Living in Ethiopia for me was having a third child. Literally, but perhaps also metaphorically. It was challenging for me. Being sick a lot didn’t make it easier, but it was also a profound learning experience. It wasn’t easy finding people that we could truly trust and work well with, but it makes those special people truly special. I will miss them.
We will leave Ethiopia with 9 pieces of luggage. How is that possible, wondered Suzanne, as so many people hauled suitcases full of stuff over here. Well, we ate the food and did a lot of crafts with the kids, and now we’re giving away a lot and going back to basics again.
Living in Ethiopia as a family made the experience completely different from other VSO volunteers. Merlijn was 2,5 years and Elin was 9 months when they moved here. Now they are 4 and 2,5. Elin spent more of her life here than in The Netherlands. We are trying to prepare her that there is no injera in Europe, nor in Zimbabwe. She learned to walk and talk here. She doesn’t remember the tidiness of European streets filled with ‘ferengi’. Merlijn’s world is quite big for a typical 4-year old. He pretends to be Vincent from Germany who only speaks English, he wants to be a pilot and fly to Russia, New Zealand, Zimbabwe and France. Sara is now 1 year and 7 months. Her first word was “kaas” (cheese) and she now says “awo” (yes in Amharic). I hope that will be part of her future, a mixture of Ethiopian and Dutch heritage.

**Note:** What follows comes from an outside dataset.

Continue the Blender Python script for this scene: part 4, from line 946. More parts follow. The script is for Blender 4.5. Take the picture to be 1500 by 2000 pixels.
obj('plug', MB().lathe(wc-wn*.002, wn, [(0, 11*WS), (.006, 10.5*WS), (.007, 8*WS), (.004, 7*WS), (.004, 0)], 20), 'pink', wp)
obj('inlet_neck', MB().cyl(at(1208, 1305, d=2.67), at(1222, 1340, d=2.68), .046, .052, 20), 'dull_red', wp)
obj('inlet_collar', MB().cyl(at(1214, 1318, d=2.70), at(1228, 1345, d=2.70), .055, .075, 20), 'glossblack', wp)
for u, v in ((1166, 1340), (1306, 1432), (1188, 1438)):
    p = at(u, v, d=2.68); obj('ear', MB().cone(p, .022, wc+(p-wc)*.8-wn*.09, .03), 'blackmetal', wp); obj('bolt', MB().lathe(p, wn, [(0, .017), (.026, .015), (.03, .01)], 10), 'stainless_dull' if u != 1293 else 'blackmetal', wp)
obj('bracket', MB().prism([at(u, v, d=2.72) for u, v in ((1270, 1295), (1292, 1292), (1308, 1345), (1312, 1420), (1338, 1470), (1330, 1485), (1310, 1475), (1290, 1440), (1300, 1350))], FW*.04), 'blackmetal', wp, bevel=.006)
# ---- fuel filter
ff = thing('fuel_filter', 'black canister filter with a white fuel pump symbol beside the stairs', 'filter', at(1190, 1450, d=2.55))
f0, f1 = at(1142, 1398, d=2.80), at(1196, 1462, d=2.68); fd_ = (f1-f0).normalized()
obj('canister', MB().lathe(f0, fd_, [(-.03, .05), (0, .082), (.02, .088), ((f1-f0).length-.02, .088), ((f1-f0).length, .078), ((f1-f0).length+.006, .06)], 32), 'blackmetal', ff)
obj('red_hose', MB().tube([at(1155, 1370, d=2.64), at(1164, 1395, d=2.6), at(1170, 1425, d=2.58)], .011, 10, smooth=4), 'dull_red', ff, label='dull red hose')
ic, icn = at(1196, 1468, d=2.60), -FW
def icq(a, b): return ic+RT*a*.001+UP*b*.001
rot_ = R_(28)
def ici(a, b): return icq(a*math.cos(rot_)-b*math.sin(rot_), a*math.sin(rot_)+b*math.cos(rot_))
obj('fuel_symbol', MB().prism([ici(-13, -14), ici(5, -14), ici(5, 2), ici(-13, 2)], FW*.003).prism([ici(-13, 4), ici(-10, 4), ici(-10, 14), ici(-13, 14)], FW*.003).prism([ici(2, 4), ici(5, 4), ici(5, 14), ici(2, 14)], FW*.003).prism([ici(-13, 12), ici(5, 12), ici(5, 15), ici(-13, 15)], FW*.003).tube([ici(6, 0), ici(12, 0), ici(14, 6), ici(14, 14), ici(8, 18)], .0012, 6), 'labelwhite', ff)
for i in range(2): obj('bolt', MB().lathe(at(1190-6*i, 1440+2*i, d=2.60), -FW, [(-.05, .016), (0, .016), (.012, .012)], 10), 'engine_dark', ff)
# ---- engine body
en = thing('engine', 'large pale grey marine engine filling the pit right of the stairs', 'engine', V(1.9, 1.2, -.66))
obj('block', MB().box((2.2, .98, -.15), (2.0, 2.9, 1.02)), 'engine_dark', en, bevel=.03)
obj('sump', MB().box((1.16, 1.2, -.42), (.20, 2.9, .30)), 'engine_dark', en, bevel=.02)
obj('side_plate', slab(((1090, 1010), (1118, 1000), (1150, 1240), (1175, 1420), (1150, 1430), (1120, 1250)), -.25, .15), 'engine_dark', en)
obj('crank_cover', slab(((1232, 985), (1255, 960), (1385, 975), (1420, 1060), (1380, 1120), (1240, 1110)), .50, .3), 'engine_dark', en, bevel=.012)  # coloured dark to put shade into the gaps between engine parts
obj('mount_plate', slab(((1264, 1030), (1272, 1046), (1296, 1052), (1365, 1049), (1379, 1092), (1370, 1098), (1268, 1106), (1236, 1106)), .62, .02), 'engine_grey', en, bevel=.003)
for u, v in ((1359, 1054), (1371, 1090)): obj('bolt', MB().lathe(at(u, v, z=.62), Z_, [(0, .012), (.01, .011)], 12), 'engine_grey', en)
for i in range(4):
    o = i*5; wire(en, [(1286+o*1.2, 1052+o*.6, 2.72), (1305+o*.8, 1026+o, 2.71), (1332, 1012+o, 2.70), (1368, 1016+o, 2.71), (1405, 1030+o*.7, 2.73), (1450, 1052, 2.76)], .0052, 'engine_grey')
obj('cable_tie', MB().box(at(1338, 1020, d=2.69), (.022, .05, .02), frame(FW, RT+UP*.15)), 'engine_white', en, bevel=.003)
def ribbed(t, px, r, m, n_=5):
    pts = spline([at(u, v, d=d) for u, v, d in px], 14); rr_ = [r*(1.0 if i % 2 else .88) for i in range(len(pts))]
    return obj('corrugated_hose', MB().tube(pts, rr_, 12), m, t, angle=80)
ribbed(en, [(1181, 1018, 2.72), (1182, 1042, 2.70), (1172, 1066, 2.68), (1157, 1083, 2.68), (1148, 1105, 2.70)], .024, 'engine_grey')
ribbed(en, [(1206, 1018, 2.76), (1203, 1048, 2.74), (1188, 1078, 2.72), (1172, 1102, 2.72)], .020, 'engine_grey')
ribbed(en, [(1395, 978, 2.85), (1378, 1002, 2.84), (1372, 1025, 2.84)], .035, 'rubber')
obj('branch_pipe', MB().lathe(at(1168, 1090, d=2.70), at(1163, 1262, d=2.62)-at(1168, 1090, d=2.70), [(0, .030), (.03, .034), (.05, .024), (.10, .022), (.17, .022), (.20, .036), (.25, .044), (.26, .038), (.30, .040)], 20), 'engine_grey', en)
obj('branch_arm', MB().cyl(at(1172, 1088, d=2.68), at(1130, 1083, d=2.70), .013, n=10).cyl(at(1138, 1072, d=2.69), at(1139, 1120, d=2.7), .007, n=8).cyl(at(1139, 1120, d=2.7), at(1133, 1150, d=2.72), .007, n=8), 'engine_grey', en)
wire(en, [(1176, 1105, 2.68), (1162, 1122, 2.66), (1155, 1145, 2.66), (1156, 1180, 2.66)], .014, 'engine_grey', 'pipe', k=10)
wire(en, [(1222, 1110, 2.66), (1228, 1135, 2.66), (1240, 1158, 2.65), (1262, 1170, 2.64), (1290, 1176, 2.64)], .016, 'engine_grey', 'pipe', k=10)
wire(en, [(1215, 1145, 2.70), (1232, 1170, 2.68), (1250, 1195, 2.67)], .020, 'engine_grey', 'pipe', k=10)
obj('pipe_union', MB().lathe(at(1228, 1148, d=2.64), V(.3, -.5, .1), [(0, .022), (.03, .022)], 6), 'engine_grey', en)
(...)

Two nights’ sleep remaining…
Our fourth baby was the Maternity Waiting Home project. It was inaugurated this morning. Also Ethiopian style, with the smell of coffee beans roasting on a fire, starting over an hour late, the camera crew arriving an hour after that, and wonderful Ethiopian thank you speeches, gifts and certificates. Now it is time to let it go and move on. It is up to the people here to start its promotion in the community, where 85% of women still deliver at home. We’ve seen that if Ethiopians are motivated, they can move mountains. The religious leaders, Major of Butajira and the Head of the Zonal Health Bureau all expressed their support today, so our fingers are crossed for success.
I’m happy to be going to Europe for a while but it’s starting to creep up on me that we are really almost leaving. I’m looking forward to coming back one day!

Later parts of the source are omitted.